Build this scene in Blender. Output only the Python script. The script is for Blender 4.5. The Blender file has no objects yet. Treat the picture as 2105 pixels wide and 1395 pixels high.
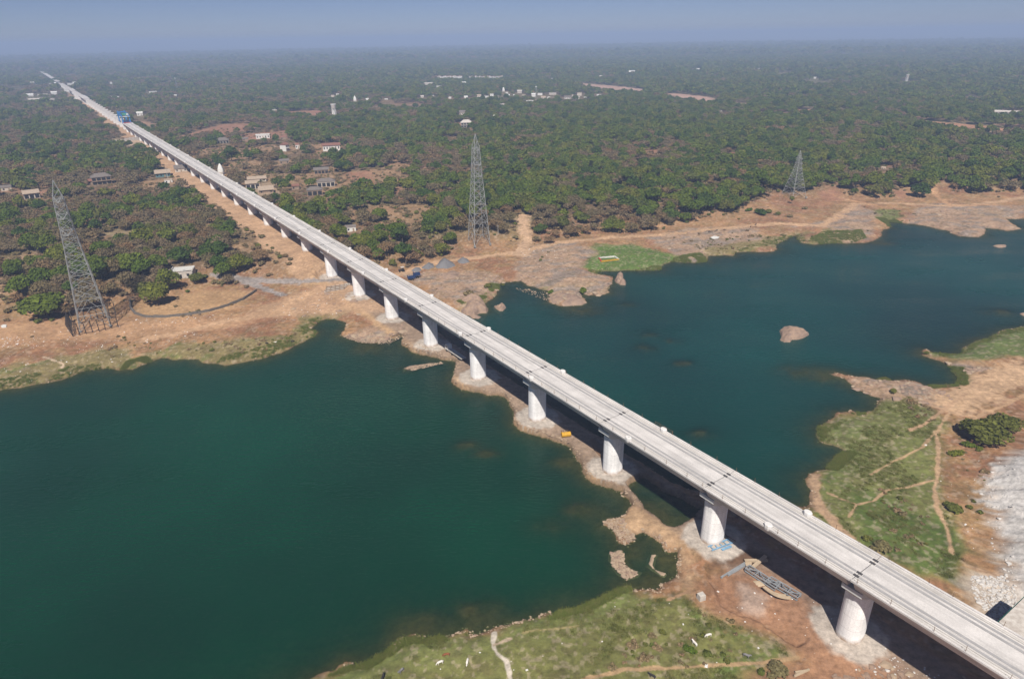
import bpy, bmesh, math, random
import numpy as np
from mathutils import Vector, Matrix
random.seed(7); RNG = np.random.default_rng(7)
S = bpy.context.scene
COL = S.collection
R = math.radians
PI = math.pi

# ------------------------------------------------------------------ camera, sky, sun
F, PITCH, ROLL, CAMZ = 1382.67, 0.423133, -0.0167340, 128.95          # focal length in photo pixels (2105 wide)
cp, sp = math.cos(PITCH), math.sin(PITCH)
FW = np.array([0, cp, -sp]); RT = np.array([1., 0, 0]); UP = np.cross(RT, FW)
cr, sr = math.cos(ROLL), math.sin(ROLL)
R2, U2 = RT * cr + UP * sr, -RT * sr + UP * cr
cd = bpy.data.cameras.new('camera'); cam = bpy.data.objects.new('camera', cd); COL.objects.link(cam)
cam.matrix_world = Matrix(((R2[0], U2[0], -FW[0], 0), (R2[1], U2[1], -FW[1], 0), (R2[2], U2[2], -FW[2], CAMZ), (0, 0, 0, 1)))
cd.sensor_fit = 'HORIZONTAL'; cd.sensor_width = 36; cd.lens = 36 * F / 2105
cd.clip_start = 1; cd.clip_end = 80000
S.camera = cam
SUN_EL, SUN_AZ = R(51), R(2.4)                                        # light travels towards +Y, 2.4 degrees to +X
w = bpy.data.worlds.new('World'); S.world = w; w.use_nodes = True
nt = w.node_tree; nt.nodes.clear()
sky = nt.nodes.new('ShaderNodeTexSky'); sky.sky_type = 'NISHITA'; sky.sun_disc = False
sky.sun_elevation = SUN_EL; sky.sun_rotation = PI + SUN_AZ
sky.altitude = 100; sky.air_density = 0.5; sky.dust_density = 0.3; sky.ozone_density = 5.0
bg = nt.nodes.new('ShaderNodeBackground'); bg.inputs[1].default_value = 0.060
wo = nt.nodes.new('ShaderNodeOutputWorld')
tint = nt.nodes.new('ShaderNodeMix'); tint.data_type = 'RGBA'; tint.blend_type = 'MULTIPLY'; tint.inputs[0].default_value = 1; tint.inputs[7].default_value = (.96, .825, .87, 1)   # grades the sky colour less cyan
nt.links.new(sky.outputs[0], tint.inputs[6]); nt.links.new(tint.outputs[2], bg.inputs[0]); nt.links.new(bg.outputs[0], wo.inputs[0])
sl = bpy.data.lights.new('sun', 'SUN'); sl.energy = 5.0; sl.angle = R(0.53); sl.color = (1.0, 0.94, 0.85)
sun = bpy.data.objects.new('sun', sl); COL.objects.link(sun)
sun.rotation_euler = Vector((-math.sin(SUN_AZ) * math.cos(SUN_EL), -math.cos(SUN_AZ) * math.cos(SUN_EL), math.sin(SUN_EL))).to_track_quat('Z', 'Y').to_euler()
S.view_settings.view_transform = 'Standard'; S.view_settings.look = 'None'
S.view_settings.exposure = 0.30; S.view_settings.gamma = 1.0
S.cycles.max_bounces = 5; S.cycles.diffuse_bounces = 2; S.cycles.glossy_bounces = 2
S.cycles.transparent_max_bounces = 6; S.cycles.volume_bounces = 0
S.cycles.use_denoising = True

# ------------------------------------------------------------------ geometry of the place
TH = 0.6047633; BX, BY = 76.98058, 113.45560                          # viaduct heading and the foot of its nearest pier
DR = np.array([-math.sin(TH), math.cos(TH)]); NR = np.array([math.cos(TH), math.sin(TH)])
DECK_Z = 21.65
def br(i, lat=0.0): return np.array([BX, BY]) + DR * 40.0 * i + NR * lat
def along(x, y):
    dx, dy = x - BX, y - BY
    return (dx * DR[0] + dy * DR[1]) / 40.0, dx * NR[0] + dy * NR[1]
def ray(px, py):
    return FW + R2 * ((px - 1052.5) / F) - U2 * ((py - 697.5) / F)
def onz(px, py, z=0.0):
    d = ray(px, py); t = (z - CAMZ) / d[2]
    return np.array([d[0] * t, d[1] * t])
def world(poly, z=0.0): return np.array([onz(a, b, z) for a, b in poly])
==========
## AIM OF THE TASK
Gather up the lines that contain the word "scene".

## REPLY TO THE TASK
Build this scene in Blender. Output only the Python script. The script is for Blender 4.5. The Blender file has no objects yet. Treat the picture as 2105 pixels wide and 1395 pixels high.
S = bpy.context.scene